La lettura degli Atti ci mette di fronte ad un rischio. Il rischio di non vivere bene il tempo presente pensando a come dovrebbe essere e, invece, non è. È proprio questo che fanno gli apostoli quando domandano: “è questo il tempo in cui ricostruirai Israele?”. Segno che anche gli apostoli avevano un’interpretazione del tempo diversa da quella che chiedeva loro il Signore. Anche dopo la Pasqua il discepolo fa fatica a non pensare a un futuro di gloria, dove tutto mostra le ragioni del credere, dove diviene evidente la messianicità di Gesù dove brilla la “ragione” del proprio partito…
Non è così che bisogna interpretare il presente, come il tempo per avere ragione, come il tempo nel quale gustare il senso di una vittoria su qualcun altro. Il presente, ci diceva San Luca, nell’ottica di Dio è il tempo dell’impegno. È il tempo nel quale avere il gusto delle cose del cielo, ma, al tempo stesso, rimanere ben ancorati alle cose della terra, dandosi da fare per esse.
È per questo che essi “fecero ritorno a Gerusalemme, e salirono nella stanza al piano superiore dove erano soliti riunirsi”. C’è un ritorno alla normalità che non è un semplice tornare a fare le cose di prima e di sempre, ma che è un modo per tornare a tutte queste cose, con il gusto e la forza di Cristo risorto. È da qui che nasce un nuovo impegno e una nuova speranza.
Per noi.
- Abbiamo questa fede?
- Interpretiamo anche noi così il tempo?
- Attendiamo con fiducia la manifestazione di Dio, dandoci da fare e impegnando i nostri talenti per questo tempo?

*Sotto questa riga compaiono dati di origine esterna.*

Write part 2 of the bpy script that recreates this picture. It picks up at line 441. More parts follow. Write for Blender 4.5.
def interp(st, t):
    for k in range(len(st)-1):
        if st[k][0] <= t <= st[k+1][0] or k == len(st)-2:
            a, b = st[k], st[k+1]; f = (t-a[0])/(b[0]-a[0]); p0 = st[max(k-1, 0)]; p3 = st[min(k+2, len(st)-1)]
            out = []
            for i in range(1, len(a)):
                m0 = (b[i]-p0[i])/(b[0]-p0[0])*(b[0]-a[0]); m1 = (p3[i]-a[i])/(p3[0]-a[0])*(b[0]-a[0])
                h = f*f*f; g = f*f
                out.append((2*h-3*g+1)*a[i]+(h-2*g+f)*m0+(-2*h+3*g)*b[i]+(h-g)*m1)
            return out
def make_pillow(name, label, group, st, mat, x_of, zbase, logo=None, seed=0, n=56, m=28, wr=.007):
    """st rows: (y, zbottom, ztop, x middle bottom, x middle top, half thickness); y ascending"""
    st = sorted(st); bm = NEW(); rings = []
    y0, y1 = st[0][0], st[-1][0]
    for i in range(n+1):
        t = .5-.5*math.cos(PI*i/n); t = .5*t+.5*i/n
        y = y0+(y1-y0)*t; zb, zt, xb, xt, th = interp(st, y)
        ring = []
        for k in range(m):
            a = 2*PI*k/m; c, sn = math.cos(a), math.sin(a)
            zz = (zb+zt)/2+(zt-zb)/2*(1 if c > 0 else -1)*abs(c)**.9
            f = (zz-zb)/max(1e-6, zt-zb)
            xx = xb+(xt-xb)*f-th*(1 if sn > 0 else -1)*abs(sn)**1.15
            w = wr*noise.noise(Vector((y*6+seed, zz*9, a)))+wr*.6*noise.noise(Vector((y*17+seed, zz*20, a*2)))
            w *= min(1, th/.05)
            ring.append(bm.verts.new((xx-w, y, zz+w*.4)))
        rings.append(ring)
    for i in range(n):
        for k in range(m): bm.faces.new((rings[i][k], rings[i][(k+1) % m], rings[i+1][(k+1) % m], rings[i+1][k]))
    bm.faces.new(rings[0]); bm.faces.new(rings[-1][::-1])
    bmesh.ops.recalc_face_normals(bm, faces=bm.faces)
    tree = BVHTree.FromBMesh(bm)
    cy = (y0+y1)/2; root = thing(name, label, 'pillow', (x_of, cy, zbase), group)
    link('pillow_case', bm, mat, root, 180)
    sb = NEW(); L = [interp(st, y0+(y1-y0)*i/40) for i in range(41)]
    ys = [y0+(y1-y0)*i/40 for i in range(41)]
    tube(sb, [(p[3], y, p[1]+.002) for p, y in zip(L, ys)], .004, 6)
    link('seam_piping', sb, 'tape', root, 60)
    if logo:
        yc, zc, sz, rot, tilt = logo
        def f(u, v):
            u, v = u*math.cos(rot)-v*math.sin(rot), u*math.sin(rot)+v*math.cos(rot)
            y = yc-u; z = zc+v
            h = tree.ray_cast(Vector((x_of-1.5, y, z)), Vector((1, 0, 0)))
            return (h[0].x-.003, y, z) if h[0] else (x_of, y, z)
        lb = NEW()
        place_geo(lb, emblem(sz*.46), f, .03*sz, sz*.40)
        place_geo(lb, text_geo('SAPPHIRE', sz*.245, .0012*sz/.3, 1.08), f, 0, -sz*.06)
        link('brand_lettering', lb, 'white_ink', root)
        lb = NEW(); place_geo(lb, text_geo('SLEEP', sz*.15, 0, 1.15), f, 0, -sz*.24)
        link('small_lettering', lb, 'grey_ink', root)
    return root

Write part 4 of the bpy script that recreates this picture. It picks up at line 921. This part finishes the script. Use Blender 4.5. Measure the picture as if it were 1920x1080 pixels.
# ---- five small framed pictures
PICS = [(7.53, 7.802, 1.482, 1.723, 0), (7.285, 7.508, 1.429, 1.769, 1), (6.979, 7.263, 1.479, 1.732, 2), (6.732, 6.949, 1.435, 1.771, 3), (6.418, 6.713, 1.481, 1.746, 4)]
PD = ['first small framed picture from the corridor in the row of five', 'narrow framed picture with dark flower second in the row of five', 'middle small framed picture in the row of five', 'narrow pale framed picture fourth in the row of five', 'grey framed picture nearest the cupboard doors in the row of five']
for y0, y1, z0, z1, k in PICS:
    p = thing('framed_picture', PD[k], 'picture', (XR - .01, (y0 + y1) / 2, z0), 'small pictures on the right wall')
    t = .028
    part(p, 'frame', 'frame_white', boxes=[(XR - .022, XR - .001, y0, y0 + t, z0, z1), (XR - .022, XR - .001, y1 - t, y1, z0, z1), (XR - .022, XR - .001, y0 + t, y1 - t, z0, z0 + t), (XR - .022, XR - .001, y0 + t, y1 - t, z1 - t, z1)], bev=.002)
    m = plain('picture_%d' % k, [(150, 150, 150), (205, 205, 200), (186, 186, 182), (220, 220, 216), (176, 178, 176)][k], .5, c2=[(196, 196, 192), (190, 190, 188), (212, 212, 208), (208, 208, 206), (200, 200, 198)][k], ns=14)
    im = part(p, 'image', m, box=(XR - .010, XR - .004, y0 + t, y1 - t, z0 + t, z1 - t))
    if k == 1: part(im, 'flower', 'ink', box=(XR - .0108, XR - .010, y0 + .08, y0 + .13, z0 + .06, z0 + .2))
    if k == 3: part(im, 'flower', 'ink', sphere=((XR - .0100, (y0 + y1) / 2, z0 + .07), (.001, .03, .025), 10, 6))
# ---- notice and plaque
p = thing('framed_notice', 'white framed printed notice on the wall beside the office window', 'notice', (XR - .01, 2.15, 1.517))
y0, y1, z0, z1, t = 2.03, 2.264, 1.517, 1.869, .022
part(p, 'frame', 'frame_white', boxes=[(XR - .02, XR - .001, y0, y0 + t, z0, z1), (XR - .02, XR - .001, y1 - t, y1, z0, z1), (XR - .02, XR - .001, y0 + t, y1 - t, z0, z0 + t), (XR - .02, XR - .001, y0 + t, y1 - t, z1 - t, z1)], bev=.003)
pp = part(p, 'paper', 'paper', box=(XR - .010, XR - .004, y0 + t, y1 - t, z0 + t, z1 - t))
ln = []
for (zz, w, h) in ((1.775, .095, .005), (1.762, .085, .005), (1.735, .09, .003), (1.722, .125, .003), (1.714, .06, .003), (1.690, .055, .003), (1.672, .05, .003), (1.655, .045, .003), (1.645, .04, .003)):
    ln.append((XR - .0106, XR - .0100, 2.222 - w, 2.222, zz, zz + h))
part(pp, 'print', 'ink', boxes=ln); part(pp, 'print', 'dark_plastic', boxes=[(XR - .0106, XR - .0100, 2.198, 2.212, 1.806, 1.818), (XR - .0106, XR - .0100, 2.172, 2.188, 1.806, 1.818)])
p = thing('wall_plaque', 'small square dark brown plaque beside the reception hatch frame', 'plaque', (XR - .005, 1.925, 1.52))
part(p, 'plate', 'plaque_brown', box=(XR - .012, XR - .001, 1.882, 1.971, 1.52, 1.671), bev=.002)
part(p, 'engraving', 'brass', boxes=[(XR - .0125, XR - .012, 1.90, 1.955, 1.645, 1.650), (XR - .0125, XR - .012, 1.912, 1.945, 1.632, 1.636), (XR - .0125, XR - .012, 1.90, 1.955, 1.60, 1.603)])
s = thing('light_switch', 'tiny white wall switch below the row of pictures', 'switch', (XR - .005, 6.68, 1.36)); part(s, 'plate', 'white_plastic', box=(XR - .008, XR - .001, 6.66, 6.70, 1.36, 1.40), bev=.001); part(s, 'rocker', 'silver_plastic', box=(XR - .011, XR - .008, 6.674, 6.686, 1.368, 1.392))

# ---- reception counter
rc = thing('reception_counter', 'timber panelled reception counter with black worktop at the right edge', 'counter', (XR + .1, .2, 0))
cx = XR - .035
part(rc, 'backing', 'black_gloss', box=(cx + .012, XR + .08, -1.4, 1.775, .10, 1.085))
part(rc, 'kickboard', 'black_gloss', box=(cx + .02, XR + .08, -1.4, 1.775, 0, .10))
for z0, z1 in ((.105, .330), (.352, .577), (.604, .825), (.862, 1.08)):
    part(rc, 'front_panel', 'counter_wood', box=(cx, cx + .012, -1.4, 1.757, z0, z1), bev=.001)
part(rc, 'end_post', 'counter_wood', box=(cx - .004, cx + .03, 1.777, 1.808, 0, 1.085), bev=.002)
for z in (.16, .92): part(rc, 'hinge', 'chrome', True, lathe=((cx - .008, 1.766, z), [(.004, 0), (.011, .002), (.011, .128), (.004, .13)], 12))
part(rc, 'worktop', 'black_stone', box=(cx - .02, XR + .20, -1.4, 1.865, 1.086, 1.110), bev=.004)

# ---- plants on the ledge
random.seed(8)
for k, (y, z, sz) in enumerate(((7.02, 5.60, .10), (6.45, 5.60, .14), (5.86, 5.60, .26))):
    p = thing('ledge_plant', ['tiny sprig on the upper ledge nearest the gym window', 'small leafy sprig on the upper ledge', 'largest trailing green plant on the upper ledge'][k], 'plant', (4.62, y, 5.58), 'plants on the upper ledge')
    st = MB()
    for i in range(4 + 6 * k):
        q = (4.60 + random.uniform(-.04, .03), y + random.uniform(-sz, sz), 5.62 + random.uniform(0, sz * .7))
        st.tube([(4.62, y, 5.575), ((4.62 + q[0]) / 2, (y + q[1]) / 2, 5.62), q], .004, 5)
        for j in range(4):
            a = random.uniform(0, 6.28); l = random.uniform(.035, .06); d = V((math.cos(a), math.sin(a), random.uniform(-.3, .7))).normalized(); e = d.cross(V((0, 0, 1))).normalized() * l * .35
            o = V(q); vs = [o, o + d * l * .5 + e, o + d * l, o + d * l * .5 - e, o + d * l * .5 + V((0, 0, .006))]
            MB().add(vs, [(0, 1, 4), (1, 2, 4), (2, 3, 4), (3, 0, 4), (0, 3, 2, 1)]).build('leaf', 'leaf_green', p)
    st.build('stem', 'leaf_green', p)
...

Credo che non tutti abbiamo questo equilibrio grande che ci viene offerto, come spunto di meditazione, nelle scritture di oggi. Molti di noi sono completamente reclinati sul presente. Ecco coloro che vivono un super impegno nelle cose della vita, coloro che si concentrano nelle cose da fare. Non solo in negativo, dico questo, ma anche pensando a quei cristiani che si sentono più uomini e donne di azione che di contemplazione. Il rischio di buttarsi a capofitto nelle cose del presente, rischia di chiudere l’orizzonte sopra di noi e di non farci gustare le “cose di lassù”, verso le quali siamo in cammino e alle quali siamo chiamati.
Come, al contrario, ci sono degli spiritualismi esasperati, persone che si lasciano prendere da manie mistiche, e, rifugiandosi in queste cose, trascurano le cose della terra.
L’Ascensione ci parla di equilibrio. Ci parla di attenzioni che occorre avere al presente per attendere il futuro, ci parla di gusto della vita attuale, per attendere, con ancora più gusto, quella eterna.
La festa dell’Ascensione ci dice che, se non saremo pienamente uomini, non potremo nemmeno gustare le cose del cielo.
Riflettiamoci e viviamo bene il tempo presente per gustare, un giorno, anche quello futuro.